### TO DO
Up to and including the line with "finish('folded_leg', bm, M['brass'], panel, smooth=True)", reproduce the listing below exactly, beginning at its first line.

### SUPPLIED INFORMATION

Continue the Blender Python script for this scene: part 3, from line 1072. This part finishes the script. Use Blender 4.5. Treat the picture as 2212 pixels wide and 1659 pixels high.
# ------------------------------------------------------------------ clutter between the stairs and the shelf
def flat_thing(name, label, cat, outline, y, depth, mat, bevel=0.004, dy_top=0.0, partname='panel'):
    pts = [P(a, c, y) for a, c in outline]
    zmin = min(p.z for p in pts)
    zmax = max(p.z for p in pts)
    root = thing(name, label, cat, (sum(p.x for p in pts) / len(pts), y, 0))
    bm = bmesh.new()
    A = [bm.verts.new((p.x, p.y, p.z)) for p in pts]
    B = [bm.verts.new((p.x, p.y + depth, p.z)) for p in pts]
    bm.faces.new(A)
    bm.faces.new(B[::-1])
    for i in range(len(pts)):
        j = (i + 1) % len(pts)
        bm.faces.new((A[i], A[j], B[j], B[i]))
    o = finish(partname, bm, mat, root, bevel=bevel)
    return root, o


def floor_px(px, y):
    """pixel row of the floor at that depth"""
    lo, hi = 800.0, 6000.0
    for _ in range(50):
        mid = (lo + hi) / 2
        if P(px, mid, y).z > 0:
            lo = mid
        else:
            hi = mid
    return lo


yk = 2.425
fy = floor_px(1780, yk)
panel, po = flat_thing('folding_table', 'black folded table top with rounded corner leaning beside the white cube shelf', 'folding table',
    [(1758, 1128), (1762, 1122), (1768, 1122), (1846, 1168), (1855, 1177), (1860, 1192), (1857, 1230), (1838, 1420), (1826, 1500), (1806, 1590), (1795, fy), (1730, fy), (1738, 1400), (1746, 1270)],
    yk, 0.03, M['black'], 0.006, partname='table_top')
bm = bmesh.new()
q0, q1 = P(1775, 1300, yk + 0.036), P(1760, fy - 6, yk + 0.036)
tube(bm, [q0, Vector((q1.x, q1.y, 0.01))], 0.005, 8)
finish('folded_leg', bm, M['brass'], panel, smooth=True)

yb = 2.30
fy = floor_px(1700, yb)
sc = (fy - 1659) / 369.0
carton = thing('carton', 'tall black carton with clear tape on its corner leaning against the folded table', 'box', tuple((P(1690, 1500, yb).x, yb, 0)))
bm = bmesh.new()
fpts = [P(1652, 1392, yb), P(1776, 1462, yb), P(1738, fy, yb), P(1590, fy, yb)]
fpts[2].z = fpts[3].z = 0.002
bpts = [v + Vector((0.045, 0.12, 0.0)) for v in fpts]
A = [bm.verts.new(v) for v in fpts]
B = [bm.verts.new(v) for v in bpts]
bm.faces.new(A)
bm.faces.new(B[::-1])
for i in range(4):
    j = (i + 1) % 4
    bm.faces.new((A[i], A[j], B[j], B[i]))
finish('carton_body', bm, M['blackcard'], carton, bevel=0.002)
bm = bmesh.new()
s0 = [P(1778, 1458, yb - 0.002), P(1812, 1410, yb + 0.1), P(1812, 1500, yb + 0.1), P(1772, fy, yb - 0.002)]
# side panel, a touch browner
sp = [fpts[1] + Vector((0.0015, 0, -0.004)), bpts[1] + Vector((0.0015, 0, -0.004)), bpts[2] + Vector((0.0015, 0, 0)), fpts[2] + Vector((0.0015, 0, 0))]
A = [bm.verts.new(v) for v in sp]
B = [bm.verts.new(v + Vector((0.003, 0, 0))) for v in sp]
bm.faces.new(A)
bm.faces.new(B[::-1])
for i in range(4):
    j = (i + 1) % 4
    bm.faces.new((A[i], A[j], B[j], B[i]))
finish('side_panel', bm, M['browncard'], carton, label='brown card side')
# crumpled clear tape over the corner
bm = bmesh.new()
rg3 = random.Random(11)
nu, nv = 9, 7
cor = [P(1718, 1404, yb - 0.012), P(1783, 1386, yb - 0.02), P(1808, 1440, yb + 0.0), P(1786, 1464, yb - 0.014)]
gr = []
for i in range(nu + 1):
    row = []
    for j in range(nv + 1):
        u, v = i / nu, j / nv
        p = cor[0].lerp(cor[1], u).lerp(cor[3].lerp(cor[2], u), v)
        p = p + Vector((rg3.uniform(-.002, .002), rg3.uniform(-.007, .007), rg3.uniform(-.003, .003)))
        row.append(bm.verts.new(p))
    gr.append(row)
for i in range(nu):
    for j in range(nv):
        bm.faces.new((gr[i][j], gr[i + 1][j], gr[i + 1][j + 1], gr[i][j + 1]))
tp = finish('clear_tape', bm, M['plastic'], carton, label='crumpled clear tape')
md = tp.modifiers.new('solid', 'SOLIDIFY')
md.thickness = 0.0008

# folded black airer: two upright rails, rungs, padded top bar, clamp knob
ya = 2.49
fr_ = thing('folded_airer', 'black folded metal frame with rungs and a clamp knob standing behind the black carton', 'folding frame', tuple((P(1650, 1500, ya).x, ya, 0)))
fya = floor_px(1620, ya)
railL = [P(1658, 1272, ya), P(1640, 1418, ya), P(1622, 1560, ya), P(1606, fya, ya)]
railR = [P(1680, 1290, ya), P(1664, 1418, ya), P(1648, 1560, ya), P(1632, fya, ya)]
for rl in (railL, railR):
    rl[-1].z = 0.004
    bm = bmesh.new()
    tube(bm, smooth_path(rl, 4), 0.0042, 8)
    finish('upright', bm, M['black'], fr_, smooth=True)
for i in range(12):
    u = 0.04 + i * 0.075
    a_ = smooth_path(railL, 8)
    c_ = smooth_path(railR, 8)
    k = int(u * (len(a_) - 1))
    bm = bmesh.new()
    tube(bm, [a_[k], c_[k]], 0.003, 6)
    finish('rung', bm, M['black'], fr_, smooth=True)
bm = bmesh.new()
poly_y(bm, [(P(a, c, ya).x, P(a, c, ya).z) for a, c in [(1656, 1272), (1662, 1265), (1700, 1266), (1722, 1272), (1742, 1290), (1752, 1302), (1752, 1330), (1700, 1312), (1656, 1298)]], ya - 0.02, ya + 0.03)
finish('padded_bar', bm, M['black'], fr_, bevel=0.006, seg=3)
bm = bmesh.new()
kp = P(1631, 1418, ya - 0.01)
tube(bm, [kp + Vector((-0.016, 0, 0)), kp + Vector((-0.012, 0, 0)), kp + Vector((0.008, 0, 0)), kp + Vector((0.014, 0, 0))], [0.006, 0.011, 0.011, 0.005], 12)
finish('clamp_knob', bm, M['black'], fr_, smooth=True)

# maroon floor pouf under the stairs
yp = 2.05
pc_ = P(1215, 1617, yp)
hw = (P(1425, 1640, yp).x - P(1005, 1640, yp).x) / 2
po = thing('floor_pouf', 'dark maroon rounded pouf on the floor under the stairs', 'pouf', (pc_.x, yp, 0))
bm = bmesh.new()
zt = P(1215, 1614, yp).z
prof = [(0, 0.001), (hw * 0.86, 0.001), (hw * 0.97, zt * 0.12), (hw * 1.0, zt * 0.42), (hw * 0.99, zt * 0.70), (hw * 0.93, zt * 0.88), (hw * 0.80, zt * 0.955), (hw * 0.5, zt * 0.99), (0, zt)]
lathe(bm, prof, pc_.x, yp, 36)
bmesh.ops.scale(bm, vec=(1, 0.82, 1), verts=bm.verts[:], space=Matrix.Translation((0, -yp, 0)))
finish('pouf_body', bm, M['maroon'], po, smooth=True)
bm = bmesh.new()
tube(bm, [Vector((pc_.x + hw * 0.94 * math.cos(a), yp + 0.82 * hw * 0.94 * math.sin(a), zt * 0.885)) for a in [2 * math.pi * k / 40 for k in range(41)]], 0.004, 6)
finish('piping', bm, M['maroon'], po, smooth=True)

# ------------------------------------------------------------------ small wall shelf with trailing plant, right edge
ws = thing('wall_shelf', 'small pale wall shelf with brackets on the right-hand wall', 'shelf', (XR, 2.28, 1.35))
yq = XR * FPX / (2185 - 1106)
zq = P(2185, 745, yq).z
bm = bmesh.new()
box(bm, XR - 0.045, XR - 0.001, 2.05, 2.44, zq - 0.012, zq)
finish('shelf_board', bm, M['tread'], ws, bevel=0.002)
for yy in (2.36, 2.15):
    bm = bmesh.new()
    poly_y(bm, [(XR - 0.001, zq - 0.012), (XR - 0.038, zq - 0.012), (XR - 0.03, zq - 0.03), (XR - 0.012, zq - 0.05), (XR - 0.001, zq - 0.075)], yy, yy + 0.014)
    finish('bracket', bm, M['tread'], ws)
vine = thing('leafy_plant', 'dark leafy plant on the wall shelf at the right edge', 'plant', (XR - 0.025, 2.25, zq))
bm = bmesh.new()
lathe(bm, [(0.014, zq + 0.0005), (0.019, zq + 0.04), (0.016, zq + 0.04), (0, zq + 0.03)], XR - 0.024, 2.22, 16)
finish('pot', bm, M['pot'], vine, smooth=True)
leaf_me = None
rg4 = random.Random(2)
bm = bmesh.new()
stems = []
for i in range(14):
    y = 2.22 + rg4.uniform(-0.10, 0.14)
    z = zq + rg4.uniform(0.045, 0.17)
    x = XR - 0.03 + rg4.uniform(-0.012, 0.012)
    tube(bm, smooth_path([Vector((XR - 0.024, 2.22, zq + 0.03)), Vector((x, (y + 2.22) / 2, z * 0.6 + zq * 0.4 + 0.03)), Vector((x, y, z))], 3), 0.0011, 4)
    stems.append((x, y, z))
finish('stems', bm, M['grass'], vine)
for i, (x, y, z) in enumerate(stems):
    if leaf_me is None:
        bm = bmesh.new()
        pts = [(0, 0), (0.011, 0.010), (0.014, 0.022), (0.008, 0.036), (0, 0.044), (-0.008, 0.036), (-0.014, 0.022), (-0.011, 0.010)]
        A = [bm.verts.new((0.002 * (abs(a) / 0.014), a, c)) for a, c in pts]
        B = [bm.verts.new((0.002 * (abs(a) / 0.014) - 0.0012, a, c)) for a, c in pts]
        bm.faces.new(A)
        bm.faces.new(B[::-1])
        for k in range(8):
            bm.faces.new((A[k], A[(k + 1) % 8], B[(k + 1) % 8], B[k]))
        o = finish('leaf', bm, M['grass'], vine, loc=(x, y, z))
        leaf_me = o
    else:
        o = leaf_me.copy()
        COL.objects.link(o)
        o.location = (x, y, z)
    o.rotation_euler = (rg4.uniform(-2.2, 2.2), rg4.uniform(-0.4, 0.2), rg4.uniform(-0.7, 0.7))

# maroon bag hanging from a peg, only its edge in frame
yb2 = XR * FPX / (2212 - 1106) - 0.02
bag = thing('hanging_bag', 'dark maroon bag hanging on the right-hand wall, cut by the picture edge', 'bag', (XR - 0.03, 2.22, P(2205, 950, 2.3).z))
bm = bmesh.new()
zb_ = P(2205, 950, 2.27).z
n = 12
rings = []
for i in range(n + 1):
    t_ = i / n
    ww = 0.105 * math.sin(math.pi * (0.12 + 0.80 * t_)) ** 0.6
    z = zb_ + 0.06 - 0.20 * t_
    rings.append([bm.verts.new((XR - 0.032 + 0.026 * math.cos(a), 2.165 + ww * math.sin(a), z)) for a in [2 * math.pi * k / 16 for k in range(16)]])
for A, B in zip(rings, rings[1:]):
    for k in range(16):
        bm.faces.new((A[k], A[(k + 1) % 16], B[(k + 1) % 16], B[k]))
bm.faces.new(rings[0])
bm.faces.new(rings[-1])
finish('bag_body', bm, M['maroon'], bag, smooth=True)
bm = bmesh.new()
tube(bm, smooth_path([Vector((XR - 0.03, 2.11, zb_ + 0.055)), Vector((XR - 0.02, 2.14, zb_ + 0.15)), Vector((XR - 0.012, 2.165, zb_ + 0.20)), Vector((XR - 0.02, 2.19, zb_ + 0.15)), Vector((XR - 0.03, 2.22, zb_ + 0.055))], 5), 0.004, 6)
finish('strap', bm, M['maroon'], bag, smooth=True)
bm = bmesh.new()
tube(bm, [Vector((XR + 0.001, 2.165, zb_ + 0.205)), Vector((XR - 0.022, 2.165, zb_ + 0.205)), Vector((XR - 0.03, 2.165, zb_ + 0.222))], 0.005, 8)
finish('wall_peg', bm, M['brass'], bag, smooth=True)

### FULL RESPONSE
Continue the Blender Python script for this scene: part 3, from line 1072. This part finishes the script. Use Blender 4.5. Treat the picture as 2212 pixels wide and 1659 pixels high.
# ------------------------------------------------------------------ clutter between the stairs and the shelf
def flat_thing(name, label, cat, outline, y, depth, mat, bevel=0.004, dy_top=0.0, partname='panel'):
    pts = [P(a, c, y) for a, c in outline]
    zmin = min(p.z for p in pts)
    zmax = max(p.z for p in pts)
    root = thing(name, label, cat, (sum(p.x for p in pts) / len(pts), y, 0))
    bm = bmesh.new()
    A = [bm.verts.new((p.x, p.y, p.z)) for p in pts]
    B = [bm.verts.new((p.x, p.y + depth, p.z)) for p in pts]
    bm.faces.new(A)
    bm.faces.new(B[::-1])
    for i in range(len(pts)):
        j = (i + 1) % len(pts)
        bm.faces.new((A[i], A[j], B[j], B[i]))
    o = finish(partname, bm, mat, root, bevel=bevel)
    return root, o


def floor_px(px, y):
    """pixel row of the floor at that depth"""
    lo, hi = 800.0, 6000.0
    for _ in range(50):
        mid = (lo + hi) / 2
        if P(px, mid, y).z > 0:
            lo = mid
        else:
            hi = mid
    return lo


yk = 2.425
fy = floor_px(1780, yk)
panel, po = flat_thing('folding_table', 'black folded table top with rounded corner leaning beside the white cube shelf', 'folding table',
    [(1758, 1128), (1762, 1122), (1768, 1122), (1846, 1168), (1855, 1177), (1860, 1192), (1857, 1230), (1838, 1420), (1826, 1500), (1806, 1590), (1795, fy), (1730, fy), (1738, 1400), (1746, 1270)],
    yk, 0.03, M['black'], 0.006, partname='table_top')
bm = bmesh.new()
q0, q1 = P(1775, 1300, yk + 0.036), P(1760, fy - 6, yk + 0.036)
tube(bm, [q0, Vector((q1.x, q1.y, 0.01))], 0.005, 8)
finish('folded_leg', bm, M['brass'], panel, smooth=True)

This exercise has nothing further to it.